6. The Management-thriller-I-am-working-on-with-Jacob-these-days-and-hopefully-will-finish-this-year-right-Jacob? project (idea born: as I recall, on Dante’s birthday in the park Kongens Have, August 2005, when my son turned 1 year)

7. The everlasting Live-somewhere-else-than-in-Daneland-at-least-November-through-March-and-live-on-the-money-from-my-publisher dream (idea born: ca. 1994)

8. The Go-see-the-Ennedi Mountains-in-Chad dream (idea born: ca. 1998, after seeing a documentary on DR 2 (Danish equivalent to PBS) on the Ennedi Mountains).

9. The Going-to­-Tbilisi project (idea born: after one of the first times, Jennie and I ever went to the cinema together and watched the lovely Georgian movie ‘When Othat Left’, fall 2004)

10. The Drinking-a-bottle-of-Champagne-every-day-for-lunch idea (idea born: after reading ‘Brideshead Revisited’, ca: 2001. Gave up the idea after some quick calculations)

Monday, January 01, 2007

"I love the paranormal, I'm not afraid", says a girl in a Blair Witch Project-ish tv-show. Me too, I love the paranormal, too. Which is why I keep the friends that I do, and live in the world, that I do, and live the life that I do.
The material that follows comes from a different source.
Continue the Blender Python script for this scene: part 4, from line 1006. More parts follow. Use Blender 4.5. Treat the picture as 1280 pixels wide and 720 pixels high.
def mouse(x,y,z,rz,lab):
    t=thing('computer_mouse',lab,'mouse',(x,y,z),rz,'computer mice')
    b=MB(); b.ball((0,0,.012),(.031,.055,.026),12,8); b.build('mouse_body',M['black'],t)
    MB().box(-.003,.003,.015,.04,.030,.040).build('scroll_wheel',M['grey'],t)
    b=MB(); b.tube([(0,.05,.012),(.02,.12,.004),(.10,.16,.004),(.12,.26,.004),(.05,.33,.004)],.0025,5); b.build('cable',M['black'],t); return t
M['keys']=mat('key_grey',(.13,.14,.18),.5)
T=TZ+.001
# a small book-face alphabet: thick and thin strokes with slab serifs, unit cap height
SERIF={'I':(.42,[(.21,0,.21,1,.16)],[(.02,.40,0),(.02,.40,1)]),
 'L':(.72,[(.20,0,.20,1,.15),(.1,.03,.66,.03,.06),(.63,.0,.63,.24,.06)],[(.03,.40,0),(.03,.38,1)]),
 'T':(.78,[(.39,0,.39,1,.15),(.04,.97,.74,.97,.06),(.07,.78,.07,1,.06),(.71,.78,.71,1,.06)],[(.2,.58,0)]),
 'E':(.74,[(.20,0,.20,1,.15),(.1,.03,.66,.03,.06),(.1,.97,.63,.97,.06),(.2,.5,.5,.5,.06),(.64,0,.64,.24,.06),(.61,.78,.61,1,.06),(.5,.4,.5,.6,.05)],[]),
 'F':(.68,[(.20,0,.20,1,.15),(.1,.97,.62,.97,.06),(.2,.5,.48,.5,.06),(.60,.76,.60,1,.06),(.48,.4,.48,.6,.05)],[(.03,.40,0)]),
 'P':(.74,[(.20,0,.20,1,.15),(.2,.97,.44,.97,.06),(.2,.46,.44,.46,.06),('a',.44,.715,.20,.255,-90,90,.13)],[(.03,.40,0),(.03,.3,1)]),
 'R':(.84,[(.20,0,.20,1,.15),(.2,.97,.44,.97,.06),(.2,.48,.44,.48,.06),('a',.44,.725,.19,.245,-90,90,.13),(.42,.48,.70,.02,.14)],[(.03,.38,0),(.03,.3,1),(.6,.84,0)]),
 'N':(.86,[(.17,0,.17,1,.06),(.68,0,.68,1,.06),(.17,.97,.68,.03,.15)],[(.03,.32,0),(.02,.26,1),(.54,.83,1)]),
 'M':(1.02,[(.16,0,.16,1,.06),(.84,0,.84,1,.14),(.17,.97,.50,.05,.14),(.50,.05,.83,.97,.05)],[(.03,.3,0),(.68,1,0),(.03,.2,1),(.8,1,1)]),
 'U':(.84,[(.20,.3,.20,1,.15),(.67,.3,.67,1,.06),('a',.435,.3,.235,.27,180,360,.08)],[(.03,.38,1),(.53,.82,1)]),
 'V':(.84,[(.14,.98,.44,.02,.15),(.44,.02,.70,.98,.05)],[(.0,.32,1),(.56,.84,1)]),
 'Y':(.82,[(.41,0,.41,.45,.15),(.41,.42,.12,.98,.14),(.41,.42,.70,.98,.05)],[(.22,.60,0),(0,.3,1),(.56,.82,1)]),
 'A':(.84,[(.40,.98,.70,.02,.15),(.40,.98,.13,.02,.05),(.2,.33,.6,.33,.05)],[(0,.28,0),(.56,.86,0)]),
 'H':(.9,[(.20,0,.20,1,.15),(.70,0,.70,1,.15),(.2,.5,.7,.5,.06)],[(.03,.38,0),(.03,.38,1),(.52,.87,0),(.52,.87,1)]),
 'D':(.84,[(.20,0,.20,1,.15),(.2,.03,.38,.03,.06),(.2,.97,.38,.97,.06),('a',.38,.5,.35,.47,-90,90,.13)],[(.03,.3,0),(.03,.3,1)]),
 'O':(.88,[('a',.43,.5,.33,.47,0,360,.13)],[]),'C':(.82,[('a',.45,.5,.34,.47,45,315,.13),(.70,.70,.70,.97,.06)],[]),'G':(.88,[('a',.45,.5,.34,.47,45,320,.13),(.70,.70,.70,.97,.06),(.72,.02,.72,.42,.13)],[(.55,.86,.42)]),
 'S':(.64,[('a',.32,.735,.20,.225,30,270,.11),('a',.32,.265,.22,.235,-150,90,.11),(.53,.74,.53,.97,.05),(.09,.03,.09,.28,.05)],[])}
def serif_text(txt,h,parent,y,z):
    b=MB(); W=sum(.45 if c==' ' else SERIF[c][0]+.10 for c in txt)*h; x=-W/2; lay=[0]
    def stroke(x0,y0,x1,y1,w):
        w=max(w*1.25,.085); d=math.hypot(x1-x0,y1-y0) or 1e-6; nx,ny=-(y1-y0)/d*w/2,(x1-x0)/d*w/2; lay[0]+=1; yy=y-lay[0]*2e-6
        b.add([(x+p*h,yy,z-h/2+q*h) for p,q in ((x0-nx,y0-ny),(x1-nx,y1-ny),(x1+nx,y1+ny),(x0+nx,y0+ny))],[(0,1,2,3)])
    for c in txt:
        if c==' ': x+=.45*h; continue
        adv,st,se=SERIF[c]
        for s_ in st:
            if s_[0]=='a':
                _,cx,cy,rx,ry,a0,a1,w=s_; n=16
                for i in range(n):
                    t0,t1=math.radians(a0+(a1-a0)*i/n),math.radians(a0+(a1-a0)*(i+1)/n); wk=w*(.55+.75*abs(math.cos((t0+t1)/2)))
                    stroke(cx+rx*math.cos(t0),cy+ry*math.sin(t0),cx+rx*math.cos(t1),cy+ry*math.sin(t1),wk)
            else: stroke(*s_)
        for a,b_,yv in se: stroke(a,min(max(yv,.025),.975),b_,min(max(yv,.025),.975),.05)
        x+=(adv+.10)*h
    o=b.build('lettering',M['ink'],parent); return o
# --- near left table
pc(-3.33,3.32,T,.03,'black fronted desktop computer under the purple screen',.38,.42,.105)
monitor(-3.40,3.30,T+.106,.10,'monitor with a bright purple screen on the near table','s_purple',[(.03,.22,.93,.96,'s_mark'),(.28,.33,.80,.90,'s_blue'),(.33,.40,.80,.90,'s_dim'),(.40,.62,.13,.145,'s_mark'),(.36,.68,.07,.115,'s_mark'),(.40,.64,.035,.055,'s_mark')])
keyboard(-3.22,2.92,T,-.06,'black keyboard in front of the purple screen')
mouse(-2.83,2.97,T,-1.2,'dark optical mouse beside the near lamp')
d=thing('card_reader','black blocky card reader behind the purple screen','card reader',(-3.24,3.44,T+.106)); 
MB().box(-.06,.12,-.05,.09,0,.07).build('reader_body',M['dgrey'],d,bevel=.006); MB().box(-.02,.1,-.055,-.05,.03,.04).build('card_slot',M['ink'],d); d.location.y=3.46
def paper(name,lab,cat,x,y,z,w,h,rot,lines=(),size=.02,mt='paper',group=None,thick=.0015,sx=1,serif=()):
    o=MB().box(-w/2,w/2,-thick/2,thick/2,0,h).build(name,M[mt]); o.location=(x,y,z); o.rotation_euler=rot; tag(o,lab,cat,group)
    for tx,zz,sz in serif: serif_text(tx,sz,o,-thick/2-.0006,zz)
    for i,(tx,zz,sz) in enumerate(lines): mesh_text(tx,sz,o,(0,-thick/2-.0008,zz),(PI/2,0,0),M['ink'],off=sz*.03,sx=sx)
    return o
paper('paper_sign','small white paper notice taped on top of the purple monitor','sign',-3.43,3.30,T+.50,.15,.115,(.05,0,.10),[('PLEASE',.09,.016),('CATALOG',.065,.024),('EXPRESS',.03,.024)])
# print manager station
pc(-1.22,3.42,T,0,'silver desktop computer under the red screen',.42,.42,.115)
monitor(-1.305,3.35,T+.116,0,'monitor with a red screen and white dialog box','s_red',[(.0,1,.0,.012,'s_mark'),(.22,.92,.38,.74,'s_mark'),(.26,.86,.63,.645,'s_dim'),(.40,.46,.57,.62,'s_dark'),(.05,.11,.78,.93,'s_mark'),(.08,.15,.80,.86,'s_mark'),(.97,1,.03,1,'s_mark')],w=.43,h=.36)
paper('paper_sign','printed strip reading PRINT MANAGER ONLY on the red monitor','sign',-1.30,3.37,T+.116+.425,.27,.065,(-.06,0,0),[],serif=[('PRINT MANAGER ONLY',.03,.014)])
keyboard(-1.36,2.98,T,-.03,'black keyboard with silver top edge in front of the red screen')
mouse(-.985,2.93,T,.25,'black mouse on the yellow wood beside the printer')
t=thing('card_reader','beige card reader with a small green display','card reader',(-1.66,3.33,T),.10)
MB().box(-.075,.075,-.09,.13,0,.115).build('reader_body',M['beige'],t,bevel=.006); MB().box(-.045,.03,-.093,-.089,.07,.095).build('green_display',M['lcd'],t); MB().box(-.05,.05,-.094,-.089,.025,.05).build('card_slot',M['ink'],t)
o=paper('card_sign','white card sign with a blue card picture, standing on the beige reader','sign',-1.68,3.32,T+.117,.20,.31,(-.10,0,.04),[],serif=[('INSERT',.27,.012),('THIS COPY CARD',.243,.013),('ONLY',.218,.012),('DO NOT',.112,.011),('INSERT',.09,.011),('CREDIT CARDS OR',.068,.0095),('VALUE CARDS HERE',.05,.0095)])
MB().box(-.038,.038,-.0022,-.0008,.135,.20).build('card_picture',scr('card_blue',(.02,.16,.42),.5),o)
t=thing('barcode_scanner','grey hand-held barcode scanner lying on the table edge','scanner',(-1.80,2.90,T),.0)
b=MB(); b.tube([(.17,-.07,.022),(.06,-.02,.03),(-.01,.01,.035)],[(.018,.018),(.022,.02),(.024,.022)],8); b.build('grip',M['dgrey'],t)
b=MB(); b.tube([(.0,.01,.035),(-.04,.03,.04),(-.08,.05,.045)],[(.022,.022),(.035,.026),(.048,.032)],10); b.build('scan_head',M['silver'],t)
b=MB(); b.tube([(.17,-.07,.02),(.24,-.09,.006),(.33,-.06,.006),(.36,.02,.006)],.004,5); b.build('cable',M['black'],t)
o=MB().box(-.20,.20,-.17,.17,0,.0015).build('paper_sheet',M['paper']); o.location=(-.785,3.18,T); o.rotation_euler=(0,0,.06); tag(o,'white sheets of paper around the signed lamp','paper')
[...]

So happy New Year's, huh?!

I am only slightly hung over, and not up for anything, I am just happy I don't start work until Wednesday. And a new job that is; a new place, new people, new it-systems, a new place to go to the bathroom. Great!

On Christmas Day, we bought tickets for Istanbul, Jennie and I. Lovely. I can't wait to finally go and to be in a city where East literally meets West.
I'm digressing, incoherently. Again. Time to read Graham Greene.

Saturday, December 30, 2006

Letter to the editor # 3b
draft

[Add to the #3: Returning to the enlargement of the EU for a moment; one of the reasons Turkey’s candidature has caused so much trouble is because of the death penalty in the country. The EU doesn’t allow new members into their club, if they execute their own citizens. ] after the hanging of Saddam Hussein, the European Union condemned the execution, while president Bush send out a statement saying among other that Saddam’s faith was “an important milestone on Iraq's course to becoming a democracy”.